Since then, Roy Ayers has toured the world, many times over, released numerous records and had dozens of life changing collaborations. Roy also made a hug impact in the world of Hip-Hop and RnB. Many people have sampled him and covered him. Erykah Badu, Mary J. Blidge, Mos-Def, Digable Planets, DJ Shadow, Nas, Madlib, Ice Cube, Public Enemy, Common, The Pharcyde, Pete Rock, Jill Scott and many many more.

Soul Brother No. 1., also known as, Pete Rock, rose to prominence in the early 1990’s as one half of the critically acclaimed group Pete Rock & CL Smooth. After the duo separated ways, Rock continued with a solo career garnering worldwide respect. Along with groups such as Stetsasonic, A Tribe Called Quest, The Roots and Gang Starr, Nas and Notorious B.I.G., Talib Kweli and the late J Dilla, Rock played a major role in the merging of elements from jazz into hip-hop music (also known as jazz rap). He is widely recognized as one of the greatest hip hop producers of all time and is often mentioned alongside DJ Premier and RZA as one of the strongholds of 1990’s East Coast hip-hop production.

Stephen Bruner is Thundercat, the dominant bassist rising within the ranks of R&B, rock, hip-hop, jazz, electronic and beyond. The mystique behind the man named for his favorite cartoon seemingly hides an introspective, ambitious, and fearless young artist whose solo debut album is finally emerging in front of the vast catalog of experience he has amassed in collaboration with the likes of Erykah Badu, Miguel Atwood-Ferguson, Shafiq Husayn, Suicidal Tendencies, Stanley Clarke, and Flying Lotus, his closest partner and head of the Brainfeeder movement. Stephen is joined by a serious cast of jazz cats!

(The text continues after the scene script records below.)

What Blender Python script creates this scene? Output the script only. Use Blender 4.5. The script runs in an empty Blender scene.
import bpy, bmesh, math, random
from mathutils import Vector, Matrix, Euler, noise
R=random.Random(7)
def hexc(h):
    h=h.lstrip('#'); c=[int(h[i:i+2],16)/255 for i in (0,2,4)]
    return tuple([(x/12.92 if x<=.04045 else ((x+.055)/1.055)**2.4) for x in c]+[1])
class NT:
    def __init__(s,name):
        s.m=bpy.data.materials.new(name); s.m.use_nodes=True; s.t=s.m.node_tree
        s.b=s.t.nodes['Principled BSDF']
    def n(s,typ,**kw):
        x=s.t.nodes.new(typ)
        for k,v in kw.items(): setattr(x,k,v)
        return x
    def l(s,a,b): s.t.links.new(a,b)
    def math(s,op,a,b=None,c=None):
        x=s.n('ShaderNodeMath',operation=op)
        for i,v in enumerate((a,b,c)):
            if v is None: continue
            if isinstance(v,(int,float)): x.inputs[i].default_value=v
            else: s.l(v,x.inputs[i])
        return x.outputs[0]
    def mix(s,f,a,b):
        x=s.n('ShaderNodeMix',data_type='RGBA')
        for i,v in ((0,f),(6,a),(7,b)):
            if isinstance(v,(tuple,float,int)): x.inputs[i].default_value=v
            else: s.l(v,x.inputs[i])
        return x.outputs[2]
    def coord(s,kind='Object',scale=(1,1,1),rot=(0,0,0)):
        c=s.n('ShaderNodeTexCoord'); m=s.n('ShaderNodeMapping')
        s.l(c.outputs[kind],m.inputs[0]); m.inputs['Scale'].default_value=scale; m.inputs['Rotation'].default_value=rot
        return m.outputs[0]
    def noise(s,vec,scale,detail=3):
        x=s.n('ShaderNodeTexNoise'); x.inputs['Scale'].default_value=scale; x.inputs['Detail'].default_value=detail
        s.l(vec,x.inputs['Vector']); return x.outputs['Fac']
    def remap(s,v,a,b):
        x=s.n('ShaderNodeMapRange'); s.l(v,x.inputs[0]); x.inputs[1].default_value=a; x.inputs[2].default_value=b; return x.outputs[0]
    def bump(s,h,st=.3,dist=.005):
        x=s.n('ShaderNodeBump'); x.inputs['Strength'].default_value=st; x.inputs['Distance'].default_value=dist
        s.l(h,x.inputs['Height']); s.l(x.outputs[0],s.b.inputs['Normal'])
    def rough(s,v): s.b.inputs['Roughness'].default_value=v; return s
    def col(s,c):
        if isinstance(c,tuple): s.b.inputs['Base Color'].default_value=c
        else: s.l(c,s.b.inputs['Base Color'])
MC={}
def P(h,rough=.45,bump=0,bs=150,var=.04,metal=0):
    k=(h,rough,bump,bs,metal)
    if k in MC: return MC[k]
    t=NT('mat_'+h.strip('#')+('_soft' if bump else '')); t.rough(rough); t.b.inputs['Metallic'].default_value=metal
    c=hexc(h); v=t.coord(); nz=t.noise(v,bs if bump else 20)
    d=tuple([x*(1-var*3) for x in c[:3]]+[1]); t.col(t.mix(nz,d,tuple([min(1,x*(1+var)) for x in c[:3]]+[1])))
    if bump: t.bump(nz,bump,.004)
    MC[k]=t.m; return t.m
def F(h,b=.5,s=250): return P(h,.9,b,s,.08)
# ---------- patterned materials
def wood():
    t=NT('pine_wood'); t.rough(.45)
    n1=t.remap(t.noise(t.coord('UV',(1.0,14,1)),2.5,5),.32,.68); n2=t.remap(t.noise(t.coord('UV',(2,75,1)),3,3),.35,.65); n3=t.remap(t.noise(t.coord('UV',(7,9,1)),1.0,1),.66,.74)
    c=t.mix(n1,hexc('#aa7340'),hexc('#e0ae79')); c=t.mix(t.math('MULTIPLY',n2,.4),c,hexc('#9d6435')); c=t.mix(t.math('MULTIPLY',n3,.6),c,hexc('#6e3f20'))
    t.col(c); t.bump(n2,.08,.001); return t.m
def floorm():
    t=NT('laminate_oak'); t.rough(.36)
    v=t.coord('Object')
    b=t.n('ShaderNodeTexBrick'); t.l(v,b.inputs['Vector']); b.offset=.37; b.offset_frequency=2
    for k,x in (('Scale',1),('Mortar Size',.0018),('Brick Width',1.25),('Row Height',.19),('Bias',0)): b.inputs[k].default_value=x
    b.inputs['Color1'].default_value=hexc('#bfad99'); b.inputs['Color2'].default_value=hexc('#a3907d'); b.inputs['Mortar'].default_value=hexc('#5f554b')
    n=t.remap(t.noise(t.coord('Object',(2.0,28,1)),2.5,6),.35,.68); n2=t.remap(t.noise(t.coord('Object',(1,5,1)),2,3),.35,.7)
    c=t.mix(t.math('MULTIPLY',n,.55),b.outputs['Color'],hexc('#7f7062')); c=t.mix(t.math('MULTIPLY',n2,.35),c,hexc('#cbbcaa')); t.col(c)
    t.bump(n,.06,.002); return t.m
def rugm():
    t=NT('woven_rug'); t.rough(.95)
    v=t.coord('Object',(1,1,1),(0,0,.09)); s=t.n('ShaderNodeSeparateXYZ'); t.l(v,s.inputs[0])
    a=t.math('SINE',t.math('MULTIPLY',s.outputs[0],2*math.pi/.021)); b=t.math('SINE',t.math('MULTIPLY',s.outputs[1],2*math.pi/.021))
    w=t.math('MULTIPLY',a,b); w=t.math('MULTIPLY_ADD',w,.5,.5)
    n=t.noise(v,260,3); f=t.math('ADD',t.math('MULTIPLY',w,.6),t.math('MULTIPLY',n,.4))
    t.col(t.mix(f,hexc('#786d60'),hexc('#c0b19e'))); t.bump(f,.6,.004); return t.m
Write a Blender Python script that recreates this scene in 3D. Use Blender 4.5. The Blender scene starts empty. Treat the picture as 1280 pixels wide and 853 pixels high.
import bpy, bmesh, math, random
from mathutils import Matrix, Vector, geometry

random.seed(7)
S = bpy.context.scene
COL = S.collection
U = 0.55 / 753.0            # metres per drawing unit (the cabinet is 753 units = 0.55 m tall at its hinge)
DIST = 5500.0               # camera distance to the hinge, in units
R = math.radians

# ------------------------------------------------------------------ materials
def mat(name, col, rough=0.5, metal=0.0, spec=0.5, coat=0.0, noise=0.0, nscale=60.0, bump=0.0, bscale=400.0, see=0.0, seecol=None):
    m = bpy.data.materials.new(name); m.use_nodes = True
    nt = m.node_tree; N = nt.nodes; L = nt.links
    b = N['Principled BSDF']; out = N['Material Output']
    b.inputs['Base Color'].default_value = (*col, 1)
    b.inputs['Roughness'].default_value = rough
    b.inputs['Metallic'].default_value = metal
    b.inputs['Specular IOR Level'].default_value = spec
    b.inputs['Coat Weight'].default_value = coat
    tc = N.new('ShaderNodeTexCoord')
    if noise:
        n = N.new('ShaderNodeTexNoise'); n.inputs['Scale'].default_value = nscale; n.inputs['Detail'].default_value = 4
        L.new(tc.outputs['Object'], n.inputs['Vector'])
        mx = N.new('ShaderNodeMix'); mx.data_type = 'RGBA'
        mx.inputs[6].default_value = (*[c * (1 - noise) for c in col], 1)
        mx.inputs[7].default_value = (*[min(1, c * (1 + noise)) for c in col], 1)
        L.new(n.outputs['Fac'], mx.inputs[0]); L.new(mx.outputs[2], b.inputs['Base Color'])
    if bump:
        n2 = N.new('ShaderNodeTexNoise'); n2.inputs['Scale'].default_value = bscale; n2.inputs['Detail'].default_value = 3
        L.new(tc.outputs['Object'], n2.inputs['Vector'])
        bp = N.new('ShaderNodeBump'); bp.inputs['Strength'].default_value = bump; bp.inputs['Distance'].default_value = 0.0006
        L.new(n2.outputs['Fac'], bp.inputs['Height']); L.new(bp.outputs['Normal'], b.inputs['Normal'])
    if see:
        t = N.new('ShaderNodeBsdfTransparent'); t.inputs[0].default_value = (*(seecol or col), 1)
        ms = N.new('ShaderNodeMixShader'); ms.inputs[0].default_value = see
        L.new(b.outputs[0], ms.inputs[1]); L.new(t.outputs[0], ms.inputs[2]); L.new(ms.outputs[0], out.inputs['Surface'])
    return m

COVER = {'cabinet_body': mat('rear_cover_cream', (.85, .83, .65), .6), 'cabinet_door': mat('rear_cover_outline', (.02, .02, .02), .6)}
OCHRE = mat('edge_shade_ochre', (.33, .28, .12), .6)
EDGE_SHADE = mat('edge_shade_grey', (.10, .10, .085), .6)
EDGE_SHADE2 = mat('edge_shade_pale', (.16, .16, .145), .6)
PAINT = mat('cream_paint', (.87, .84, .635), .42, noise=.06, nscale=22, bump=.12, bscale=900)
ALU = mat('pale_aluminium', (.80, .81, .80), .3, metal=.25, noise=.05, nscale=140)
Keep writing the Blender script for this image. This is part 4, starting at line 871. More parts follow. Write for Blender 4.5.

One of the original turntablists, J.Rocc founded the Beat Junkies in 1992 with Melo-D and Rhettmatic, but has done just as much on his own as in a group setting. He began DJing in the mid-'80s with a California group named PSK. Soon after forming, the Beat Junkies became a seminal force in the rise of instrumental hip-hop, including core member Babu plus future stars Shortkut and D-Styles. In addition to numerous mixtapes and his own production for Stones Throw releases, J. Rocc has been the DJ for Madlib's live shows since the early 2000's, was the 3rd member of Jaylib (Madlib & J Dilla) during the group's live events, and collaborated with Madlib on Beat Konducta Vol. 5-6: A Tribute to J Dilla.